:: Given data

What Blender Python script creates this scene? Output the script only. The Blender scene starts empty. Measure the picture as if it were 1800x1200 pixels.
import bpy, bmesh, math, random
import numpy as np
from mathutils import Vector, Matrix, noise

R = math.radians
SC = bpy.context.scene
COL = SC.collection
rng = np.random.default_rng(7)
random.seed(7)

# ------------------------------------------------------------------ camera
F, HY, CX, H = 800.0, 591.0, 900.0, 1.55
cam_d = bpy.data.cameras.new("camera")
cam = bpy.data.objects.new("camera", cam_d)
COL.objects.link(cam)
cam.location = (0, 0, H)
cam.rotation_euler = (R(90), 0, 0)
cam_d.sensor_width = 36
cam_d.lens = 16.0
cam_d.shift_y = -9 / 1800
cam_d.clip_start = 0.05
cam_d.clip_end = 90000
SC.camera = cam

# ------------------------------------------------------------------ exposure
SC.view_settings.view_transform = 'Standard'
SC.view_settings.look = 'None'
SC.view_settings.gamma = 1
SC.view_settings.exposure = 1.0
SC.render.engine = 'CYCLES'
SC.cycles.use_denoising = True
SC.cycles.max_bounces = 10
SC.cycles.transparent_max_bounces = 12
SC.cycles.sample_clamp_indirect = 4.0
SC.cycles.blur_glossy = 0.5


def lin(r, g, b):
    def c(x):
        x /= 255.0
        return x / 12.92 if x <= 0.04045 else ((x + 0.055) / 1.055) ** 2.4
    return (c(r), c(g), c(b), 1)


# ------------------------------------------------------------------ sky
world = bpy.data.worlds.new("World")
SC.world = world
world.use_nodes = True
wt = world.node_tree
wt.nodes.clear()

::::

Each line holding the word "scene" counts once; report the total and nothing else.

• _Expected answer_
2